Vu ce qui précède, je conclus que Mayuri Shah n'est pas un « enfant à charge » au sens de l'article 2 du Règlement sur l'immigration et la protection des réfugiés étant donné qu'elle n'a pas réussi à me convaincre qu'elle n’avait pas cessé d’être inscrite à un établissement d’enseignement postsecondaire accrédité par les autorités gouvernementales compétentes et de fréquenter celui-ci et d'y suivre activement à temps plein des cours de formation générale, théorique ou professionnelle.

 

Comme Mayuri Shah n'est pas un enfant à charge au sens du Règlement sur l'immigration et la protection des réfugiés, j'ai retranché son nom de votre demande.

 

La lettre contenant la décision était adressée au père de la demanderesse.

 

PROCESSUS AYANT CONDUIT À LA DÉCISION À L'EXAMEN

[6]               Ainsi que je l'ai déjà précisé, la demanderesse et les membres de sa famille qui se trouvaient alors toujours en Inde ont été reçus en entrevue à New Delhi le 7 décembre 2005. Voici un extrait des notes SITCI prises lors cette entrevue qui concerne la demanderesse :

[traduction] [...] La lettre d'Aptech Computer Education qui a été soumise indique son programme d'études depuis juillet 2005.

Aptech est-il un établissement public ou un établissement privé?

C'est un établissement reconnu par l'État.

Qu'entendez-vous par là?

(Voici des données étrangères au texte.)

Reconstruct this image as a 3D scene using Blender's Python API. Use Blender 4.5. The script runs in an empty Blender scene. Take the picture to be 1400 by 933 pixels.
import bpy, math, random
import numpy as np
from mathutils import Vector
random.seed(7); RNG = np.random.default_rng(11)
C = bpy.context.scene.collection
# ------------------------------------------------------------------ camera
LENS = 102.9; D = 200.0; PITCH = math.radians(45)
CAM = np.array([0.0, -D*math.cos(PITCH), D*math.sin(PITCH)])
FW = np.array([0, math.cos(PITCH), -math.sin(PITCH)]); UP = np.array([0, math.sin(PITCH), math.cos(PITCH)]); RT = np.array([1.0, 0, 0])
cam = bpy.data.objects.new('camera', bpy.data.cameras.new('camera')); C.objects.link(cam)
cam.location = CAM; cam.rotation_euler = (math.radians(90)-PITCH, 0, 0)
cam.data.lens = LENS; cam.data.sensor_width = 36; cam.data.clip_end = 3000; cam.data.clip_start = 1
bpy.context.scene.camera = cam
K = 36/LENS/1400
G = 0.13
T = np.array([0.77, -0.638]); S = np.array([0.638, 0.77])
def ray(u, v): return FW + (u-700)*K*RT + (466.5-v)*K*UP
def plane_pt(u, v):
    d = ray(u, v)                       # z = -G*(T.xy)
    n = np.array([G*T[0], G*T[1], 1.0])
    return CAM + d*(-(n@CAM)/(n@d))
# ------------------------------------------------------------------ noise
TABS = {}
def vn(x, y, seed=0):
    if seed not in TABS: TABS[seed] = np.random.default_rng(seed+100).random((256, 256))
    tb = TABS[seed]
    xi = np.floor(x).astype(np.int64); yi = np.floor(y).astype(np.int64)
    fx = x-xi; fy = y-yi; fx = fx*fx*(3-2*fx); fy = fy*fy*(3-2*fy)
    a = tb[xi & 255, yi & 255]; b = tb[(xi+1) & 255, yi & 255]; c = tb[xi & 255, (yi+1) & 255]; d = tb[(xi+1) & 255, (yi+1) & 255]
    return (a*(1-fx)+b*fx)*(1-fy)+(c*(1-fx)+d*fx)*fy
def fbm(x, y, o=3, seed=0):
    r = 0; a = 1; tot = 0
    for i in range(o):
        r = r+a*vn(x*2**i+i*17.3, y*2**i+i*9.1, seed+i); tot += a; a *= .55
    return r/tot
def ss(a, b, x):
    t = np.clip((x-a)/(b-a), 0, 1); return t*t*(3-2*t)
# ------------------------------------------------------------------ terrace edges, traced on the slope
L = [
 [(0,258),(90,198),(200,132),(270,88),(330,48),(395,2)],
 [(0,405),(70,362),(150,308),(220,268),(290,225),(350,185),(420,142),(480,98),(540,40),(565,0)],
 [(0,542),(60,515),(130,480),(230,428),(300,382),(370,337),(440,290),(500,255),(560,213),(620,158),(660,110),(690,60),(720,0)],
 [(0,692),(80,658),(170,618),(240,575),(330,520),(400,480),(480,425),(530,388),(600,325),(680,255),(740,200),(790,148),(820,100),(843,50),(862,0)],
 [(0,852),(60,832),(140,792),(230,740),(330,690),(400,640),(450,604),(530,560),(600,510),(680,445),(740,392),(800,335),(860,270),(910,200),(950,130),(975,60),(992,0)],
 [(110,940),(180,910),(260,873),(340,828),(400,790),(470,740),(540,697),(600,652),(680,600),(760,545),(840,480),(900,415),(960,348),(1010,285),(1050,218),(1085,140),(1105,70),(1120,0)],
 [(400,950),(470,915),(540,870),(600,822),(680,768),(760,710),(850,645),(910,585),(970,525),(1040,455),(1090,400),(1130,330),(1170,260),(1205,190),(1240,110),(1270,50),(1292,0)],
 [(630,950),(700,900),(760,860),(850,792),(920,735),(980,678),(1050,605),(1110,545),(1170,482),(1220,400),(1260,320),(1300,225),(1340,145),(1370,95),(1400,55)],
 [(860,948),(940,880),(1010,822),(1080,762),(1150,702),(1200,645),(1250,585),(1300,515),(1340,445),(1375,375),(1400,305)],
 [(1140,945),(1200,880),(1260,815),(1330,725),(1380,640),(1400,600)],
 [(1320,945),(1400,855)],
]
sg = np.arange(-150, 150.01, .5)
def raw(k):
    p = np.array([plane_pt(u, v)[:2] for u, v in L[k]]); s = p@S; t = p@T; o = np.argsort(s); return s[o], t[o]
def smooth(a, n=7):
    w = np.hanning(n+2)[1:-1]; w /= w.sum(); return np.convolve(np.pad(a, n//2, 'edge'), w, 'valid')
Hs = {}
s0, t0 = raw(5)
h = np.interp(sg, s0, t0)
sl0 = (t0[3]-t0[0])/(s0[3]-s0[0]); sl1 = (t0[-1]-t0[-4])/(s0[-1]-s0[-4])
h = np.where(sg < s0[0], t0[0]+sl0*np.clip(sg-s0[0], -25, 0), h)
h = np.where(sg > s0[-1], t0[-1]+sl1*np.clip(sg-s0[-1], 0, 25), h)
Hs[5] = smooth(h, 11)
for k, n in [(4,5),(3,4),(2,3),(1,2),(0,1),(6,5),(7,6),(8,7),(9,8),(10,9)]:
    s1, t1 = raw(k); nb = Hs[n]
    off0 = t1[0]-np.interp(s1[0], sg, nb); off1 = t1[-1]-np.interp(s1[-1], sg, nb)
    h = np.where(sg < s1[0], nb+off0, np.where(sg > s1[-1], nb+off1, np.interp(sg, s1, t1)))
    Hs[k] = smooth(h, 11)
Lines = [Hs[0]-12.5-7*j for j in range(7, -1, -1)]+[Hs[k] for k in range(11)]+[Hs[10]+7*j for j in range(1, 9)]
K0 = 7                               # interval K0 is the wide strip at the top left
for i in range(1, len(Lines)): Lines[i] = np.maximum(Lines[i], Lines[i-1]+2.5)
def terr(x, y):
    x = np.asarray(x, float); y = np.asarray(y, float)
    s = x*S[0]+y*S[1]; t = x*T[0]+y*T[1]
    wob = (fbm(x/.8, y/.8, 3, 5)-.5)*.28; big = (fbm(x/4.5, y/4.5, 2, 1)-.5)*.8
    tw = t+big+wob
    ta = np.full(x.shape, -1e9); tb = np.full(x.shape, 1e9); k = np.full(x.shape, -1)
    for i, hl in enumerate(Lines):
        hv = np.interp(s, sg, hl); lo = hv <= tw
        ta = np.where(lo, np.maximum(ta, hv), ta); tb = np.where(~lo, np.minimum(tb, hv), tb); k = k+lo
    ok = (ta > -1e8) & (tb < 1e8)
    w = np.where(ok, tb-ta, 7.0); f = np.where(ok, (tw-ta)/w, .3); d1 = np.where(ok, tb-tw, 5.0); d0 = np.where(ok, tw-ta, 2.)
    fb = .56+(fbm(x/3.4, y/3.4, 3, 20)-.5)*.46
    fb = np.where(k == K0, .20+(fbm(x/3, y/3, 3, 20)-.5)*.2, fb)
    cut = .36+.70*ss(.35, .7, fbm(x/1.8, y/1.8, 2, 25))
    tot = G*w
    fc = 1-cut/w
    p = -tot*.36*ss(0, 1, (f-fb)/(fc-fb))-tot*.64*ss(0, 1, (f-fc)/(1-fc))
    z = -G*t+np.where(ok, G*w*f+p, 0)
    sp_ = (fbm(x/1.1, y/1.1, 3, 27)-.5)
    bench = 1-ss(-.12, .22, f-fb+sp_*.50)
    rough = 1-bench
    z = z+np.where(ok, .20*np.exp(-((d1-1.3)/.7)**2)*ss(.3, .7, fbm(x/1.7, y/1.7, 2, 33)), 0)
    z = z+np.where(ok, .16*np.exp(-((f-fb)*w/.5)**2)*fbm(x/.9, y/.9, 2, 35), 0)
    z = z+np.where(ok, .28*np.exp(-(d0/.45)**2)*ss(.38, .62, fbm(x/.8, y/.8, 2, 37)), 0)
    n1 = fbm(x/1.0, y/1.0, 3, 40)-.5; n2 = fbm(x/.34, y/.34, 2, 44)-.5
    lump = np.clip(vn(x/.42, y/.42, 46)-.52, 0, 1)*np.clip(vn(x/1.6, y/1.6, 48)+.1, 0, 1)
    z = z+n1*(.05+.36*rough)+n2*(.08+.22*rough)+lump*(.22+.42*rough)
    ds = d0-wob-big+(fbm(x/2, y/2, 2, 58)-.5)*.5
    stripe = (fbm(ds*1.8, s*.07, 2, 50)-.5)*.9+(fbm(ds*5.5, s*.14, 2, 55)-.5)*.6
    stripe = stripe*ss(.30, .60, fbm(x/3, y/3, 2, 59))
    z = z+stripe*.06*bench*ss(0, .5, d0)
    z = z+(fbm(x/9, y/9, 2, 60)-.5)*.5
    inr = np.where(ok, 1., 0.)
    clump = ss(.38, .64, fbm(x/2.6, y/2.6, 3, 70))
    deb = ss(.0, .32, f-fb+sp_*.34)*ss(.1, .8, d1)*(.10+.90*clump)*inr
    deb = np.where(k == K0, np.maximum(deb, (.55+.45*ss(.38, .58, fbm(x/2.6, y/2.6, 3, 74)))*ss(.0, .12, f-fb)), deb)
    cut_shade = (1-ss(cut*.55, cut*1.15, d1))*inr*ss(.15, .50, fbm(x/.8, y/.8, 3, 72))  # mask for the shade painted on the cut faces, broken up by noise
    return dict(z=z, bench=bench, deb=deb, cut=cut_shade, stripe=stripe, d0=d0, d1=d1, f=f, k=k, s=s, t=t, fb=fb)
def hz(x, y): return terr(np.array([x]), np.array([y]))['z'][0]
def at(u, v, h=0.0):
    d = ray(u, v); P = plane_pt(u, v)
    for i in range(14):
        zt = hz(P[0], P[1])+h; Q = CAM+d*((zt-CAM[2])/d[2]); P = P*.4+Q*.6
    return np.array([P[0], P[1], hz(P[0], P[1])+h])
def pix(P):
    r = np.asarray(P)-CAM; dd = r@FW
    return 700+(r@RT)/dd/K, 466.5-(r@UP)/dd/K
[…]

Il est reconnu par l'État.

Qui organise les examens? Aptech. C'est Aptech qui délivre les attestations.

De quelle université Aptech relève-t-il? Aucune.

[...]

J'ai fait part des mes réserves à la demanderesse : 

- Mayuri Shah a atteint l'âge de vingt-deux ans le 27 juillet 2001. Elle a commencé en 2000 par suivre des cours d'informatique à l'Aptech Education Centre, cours qu'elle a terminés en 2003. Par la suite, Mayuri s'est inscrite à divers cours de langage informatique au même établissement. En Inde, toutes les universités relèvent de la Université Grants Commission, et Aptech n'en fait pas partie. Aptech est donc un établissement d'enseignement privé et non un établissement public. On ne peut donc pas dire que Mayuri Shah n'a pas cessé d’être inscrite à un établissement d’enseignement postsecondaire accrédité par les autorités gouvernementales.

 

J'ai donné à la demanderesse la possibilité de répondre. Or, la demanderesse n'avait rien de précis à dire pour répondre à ces préoccupations.

 

 

[7]               Il est acquis aux débats que la préposée aux entrevues n'était pas autorisée à décider de retrancher le nom de la demanderesse de la demande présentée par la demanderesse, ses parents et son frère. L'entrevue qu'elle a menée visait donc à recueillir des faits et à transmettre le dossier ainsi constitué à la personne chargée de prendre la décision.

 

[8]               Voici un extrait des déclarations faites par l'auteur de la décision dans l'affidavit qu'il a souscrit et qui a été déposé au soutien de la présente demande :

[traduction]

 

3.   Le Règlement sur l'immigration et la protection des réfugiés exige que l'enfant à charge âgé de plus de vingt-deux ans soit inscrit à temps plein dans un établissement accrédité.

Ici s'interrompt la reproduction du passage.